Planning a wedding from another country is an act of trust. You won't taste the menu early, you won't visit the venue five times, and you'll depend on a chain of vendors you only know through calls and photos. This guide gathers what we've learned working with couples from the US, Canada, UK, and Mexico who choose Cartagena.
First: why Cartagena works
Cartagena became a wedding destination for reasons that aren't just aesthetic. Mature hotel infrastructure, direct flights from several capitals, a gastronomic scene that has grown significantly in recent years, and a professional service culture. That said: not all vendors are at the same level, and the difference between a team with international experience and one that has never worked with foreign couples is huge.
How to evaluate a team from afar
The first signals you should look for: portfolio with real destination weddings, verifiable references from international couples, natural bilingual communication, and price transparency. If on the first call they don't explain how they invoice, what each budget category includes, and what's left out, it's a yellow flag.
Questions we recommend asking: have they worked at your specific venue, what's their max capacity, do they have a central kitchen or subcontract production, what happens if your flight is delayed, how do they handle last-minute changes.
The reality of weather
Cartagena has two seasons: dry (December to April) and rainy (August to November). May, June, and July are transition. Temperatures range from 26 to 34 Celsius year-round, with 80%+ humidity. This matters for your menu and service: cold cocktails, desserts that tolerate humidity, staff that understands the rhythm, setup with real shade.

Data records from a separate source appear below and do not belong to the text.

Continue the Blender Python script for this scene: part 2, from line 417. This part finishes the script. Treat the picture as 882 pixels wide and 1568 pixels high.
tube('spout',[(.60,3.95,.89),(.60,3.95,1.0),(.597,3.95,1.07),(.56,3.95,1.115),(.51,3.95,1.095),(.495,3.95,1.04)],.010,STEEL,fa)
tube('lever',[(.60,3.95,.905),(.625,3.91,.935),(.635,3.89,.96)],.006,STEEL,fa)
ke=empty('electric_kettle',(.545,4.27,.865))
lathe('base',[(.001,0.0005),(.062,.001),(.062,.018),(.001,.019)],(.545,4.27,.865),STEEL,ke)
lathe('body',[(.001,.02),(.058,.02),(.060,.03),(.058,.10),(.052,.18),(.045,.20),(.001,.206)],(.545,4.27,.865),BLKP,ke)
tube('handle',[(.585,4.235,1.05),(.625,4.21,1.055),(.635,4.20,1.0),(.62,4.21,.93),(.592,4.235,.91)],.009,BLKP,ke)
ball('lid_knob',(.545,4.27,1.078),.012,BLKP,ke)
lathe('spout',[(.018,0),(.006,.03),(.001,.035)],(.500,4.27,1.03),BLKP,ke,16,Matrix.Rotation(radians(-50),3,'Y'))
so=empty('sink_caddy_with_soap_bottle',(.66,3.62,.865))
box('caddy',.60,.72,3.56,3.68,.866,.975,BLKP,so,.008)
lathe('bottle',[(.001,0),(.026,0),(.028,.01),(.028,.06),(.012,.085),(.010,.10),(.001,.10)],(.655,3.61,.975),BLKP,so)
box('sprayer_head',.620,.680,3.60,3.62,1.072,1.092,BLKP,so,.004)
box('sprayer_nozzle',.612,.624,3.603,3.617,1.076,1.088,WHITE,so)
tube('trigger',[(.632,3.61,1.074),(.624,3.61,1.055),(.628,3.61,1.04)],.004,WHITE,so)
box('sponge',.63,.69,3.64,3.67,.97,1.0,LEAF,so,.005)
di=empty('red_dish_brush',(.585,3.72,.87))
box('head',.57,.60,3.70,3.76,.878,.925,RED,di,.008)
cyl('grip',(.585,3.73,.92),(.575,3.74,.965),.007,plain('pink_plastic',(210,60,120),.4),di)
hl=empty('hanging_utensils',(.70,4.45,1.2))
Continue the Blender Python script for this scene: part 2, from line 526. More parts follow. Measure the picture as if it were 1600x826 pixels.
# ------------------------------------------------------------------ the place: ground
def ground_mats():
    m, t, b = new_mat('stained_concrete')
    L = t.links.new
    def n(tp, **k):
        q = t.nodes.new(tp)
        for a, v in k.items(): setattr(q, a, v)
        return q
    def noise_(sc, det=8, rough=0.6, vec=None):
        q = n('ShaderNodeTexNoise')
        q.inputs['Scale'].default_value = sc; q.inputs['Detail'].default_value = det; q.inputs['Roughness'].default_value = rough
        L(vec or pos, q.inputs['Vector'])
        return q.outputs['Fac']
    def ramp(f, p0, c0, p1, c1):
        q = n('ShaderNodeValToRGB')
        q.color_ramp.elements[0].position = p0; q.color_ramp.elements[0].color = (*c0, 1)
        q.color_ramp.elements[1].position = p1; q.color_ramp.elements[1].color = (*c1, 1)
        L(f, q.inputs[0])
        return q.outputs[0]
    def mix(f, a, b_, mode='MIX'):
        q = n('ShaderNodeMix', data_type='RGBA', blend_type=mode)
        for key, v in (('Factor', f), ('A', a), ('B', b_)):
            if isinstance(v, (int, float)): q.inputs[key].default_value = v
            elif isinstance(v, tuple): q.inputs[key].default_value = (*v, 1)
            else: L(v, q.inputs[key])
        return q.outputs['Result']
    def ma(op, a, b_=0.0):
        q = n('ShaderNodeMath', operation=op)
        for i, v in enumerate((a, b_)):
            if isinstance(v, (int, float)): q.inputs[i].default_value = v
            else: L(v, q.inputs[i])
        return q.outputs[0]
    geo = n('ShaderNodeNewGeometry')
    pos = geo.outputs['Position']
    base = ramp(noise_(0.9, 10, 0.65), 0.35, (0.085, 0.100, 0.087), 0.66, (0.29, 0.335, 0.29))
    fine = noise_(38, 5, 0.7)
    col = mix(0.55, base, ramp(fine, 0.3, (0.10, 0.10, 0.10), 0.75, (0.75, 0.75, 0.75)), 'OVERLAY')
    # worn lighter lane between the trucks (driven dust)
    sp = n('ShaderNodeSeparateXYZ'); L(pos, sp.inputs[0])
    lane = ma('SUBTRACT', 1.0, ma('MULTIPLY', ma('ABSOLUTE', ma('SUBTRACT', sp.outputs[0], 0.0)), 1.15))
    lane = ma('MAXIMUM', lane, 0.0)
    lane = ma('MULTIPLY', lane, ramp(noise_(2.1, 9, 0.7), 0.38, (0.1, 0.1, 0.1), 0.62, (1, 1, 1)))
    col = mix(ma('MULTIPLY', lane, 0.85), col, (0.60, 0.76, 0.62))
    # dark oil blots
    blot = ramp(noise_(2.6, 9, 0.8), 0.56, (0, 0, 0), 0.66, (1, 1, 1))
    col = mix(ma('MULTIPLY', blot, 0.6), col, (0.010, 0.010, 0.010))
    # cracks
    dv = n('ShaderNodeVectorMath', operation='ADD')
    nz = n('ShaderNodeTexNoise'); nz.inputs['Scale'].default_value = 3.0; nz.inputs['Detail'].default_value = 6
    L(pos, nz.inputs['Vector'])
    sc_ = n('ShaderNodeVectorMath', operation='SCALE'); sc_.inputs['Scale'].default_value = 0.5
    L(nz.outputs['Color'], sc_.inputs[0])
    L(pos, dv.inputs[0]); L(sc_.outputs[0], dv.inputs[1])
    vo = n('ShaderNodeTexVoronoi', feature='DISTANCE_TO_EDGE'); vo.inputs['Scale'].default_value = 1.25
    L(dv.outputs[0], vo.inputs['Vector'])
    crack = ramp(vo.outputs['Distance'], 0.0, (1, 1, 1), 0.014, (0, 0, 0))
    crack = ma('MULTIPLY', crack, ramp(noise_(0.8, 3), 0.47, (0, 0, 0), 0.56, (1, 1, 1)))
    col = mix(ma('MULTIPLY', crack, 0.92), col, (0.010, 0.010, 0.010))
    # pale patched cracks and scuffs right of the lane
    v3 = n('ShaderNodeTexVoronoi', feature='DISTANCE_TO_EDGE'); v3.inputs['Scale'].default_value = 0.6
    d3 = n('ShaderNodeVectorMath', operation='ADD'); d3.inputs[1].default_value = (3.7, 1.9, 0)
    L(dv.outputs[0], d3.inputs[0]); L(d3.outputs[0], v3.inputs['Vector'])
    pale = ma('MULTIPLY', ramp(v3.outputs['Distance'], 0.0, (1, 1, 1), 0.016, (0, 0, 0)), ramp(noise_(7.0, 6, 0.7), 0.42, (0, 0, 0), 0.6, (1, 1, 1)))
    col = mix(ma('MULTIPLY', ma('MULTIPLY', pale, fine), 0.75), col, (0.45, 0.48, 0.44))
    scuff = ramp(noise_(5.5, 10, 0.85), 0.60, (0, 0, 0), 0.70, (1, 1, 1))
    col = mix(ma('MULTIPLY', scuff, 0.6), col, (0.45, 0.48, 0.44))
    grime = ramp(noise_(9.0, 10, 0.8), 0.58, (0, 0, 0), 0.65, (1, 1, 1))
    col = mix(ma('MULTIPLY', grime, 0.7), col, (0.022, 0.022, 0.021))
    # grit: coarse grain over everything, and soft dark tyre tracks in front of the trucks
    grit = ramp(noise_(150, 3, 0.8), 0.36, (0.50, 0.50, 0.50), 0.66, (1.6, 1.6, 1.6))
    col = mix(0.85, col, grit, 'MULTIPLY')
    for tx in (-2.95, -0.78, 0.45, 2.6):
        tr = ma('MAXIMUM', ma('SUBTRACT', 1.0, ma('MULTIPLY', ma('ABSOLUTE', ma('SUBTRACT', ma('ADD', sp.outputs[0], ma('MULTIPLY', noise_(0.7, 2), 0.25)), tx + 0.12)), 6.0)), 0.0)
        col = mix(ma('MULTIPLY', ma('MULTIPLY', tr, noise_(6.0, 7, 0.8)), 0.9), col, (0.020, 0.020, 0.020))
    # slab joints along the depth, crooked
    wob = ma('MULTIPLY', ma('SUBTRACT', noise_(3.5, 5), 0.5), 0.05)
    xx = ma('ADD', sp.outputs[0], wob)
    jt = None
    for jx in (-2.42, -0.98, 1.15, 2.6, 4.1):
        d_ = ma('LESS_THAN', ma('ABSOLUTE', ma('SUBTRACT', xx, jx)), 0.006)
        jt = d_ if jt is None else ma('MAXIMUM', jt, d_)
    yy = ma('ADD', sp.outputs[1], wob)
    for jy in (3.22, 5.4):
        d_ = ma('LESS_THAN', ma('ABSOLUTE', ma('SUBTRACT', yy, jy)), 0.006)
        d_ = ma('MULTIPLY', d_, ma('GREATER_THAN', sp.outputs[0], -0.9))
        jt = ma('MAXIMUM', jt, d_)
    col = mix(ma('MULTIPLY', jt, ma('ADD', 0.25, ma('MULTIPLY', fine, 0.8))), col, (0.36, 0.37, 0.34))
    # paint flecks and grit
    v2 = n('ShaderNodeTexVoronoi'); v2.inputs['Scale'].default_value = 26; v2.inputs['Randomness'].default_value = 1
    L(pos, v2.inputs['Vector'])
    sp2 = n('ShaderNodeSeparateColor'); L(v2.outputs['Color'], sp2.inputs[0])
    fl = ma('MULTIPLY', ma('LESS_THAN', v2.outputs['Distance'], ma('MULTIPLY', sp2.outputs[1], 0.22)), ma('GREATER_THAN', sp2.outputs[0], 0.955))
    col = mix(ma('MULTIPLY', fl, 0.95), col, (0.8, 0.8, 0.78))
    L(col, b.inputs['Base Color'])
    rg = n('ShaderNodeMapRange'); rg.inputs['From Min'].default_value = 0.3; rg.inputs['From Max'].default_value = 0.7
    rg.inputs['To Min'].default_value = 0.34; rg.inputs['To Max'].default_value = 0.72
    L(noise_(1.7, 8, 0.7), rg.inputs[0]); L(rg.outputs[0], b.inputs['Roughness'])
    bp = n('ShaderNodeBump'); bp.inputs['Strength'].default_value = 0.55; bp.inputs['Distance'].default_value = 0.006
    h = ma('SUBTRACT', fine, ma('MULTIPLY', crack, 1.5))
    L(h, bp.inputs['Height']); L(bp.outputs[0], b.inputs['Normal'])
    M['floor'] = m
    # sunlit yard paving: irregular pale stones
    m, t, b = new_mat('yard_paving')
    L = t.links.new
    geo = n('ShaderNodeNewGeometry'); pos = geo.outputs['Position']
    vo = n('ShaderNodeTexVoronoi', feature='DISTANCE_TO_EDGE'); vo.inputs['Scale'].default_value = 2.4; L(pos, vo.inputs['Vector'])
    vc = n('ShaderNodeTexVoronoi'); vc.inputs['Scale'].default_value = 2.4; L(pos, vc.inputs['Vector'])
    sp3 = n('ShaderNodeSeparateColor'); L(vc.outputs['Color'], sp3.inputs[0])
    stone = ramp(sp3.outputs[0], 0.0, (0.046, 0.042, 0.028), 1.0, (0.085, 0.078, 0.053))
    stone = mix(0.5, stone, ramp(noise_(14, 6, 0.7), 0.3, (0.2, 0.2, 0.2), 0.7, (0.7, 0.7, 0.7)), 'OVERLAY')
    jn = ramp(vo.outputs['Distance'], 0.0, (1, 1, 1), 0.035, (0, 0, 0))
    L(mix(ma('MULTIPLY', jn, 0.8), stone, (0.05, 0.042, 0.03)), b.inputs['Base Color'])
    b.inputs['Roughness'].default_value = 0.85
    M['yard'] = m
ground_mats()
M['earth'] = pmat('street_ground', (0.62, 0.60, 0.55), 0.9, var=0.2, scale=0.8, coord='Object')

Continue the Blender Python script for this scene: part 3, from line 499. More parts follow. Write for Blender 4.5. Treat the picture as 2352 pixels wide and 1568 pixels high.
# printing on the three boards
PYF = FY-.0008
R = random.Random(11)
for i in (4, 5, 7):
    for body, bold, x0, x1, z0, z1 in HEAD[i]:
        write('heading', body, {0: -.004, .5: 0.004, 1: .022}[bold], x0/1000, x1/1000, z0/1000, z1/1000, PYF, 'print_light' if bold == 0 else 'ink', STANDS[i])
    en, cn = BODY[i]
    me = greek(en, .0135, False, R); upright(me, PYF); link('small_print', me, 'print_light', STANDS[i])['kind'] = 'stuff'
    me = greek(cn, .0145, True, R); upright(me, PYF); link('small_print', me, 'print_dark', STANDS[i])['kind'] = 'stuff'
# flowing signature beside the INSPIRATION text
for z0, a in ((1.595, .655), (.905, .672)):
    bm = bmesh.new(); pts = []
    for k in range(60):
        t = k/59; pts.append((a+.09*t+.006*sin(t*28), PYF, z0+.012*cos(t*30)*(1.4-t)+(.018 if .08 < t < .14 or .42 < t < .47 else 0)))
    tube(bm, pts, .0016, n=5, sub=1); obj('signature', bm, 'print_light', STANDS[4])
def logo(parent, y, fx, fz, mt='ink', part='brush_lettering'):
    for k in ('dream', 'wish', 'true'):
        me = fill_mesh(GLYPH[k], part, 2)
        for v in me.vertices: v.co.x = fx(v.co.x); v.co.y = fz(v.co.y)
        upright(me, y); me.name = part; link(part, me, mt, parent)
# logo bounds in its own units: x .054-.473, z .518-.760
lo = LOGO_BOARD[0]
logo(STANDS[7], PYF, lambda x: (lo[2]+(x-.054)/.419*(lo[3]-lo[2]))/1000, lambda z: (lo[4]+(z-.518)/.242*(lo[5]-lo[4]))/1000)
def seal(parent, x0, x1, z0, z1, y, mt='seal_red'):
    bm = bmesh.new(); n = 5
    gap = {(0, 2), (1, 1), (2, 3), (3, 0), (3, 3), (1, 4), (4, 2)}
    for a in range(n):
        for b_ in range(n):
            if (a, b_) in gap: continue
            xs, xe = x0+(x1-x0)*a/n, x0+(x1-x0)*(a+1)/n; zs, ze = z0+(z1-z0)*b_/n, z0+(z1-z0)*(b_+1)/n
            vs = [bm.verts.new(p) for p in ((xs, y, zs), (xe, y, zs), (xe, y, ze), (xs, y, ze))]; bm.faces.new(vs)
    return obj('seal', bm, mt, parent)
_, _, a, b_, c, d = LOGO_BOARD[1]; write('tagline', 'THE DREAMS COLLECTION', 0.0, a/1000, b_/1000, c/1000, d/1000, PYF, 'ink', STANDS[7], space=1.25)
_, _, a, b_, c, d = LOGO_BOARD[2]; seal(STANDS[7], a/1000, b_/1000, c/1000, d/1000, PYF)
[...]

For weddings in high season (December to February), book at least 12 months in advance. The best venues and vendors sell out fast.
Colombian pesos vs US dollars
Almost all Cartagena vendors quote in Colombian pesos. The dollar fluctuates and that can affect your budget between the quote and the final payment. Some options: lock the exchange rate in the contract, pay in installments to average out the currency risk, or ask for the proposal directly in USD (some teams with international experience do this).
International invoicing: if your caterer can issue a valid invoice for accounting purposes in your country, it simplifies things a lot. If they can't, you'll have to absorb those expenses personally — which isn't always compatible with a wedding budget funded by third parties.
Local produce vs imported product
Our recommendation, always: lean into local product. Caribbean Colombian seafood is excellent, tropical fruits are extraordinary, and the catch of the day is unbeatable. Asking for Norwegian salmon or imported sushi-grade tuna increases the menu cost by 30-50% without necessarily improving the experience.
Reasonable exceptions: specific European cured cheeses, certain wines, charcuterie. For those, importation makes sense. For the rest, the Colombian Caribbean has more than enough.
Typical planning timeline
12-10 months out: choose venue, hire caterer, reserve room block for guests.
9-7 months: initial menu and cocktail design.
6-5 months: invitations sent, estimated guest count confirmed.
4-3 months: menu tasting (ideally in person, during a planning trip).
2 months: special diets and final guest count confirmed.
3 weeks: final payment and design lock.
Wedding week: operational briefing with all vendors.
Bilingual communication: not optional
If you're planning in English and your catering team doesn't speak fluent English, you'll depend on your wedding planner for everything. That works until there's a last-minute adjustment and you need to speak directly with the chef. Our standard is that the catering team's leadership can hold technical conversations in English: menu, logistics, changes. If your caterer can't, that's an operational risk.
Final recommendation
Make at least one in-person visit before the wedding. Ideally two: one to see venues and sign contracts, another for the menu tasting and final decisions. Couples who can't travel lean on video calls with their planner — it works, but there's a notable difference between those who visit and those who don't. Cartagena is a city you understand better when you set foot in it.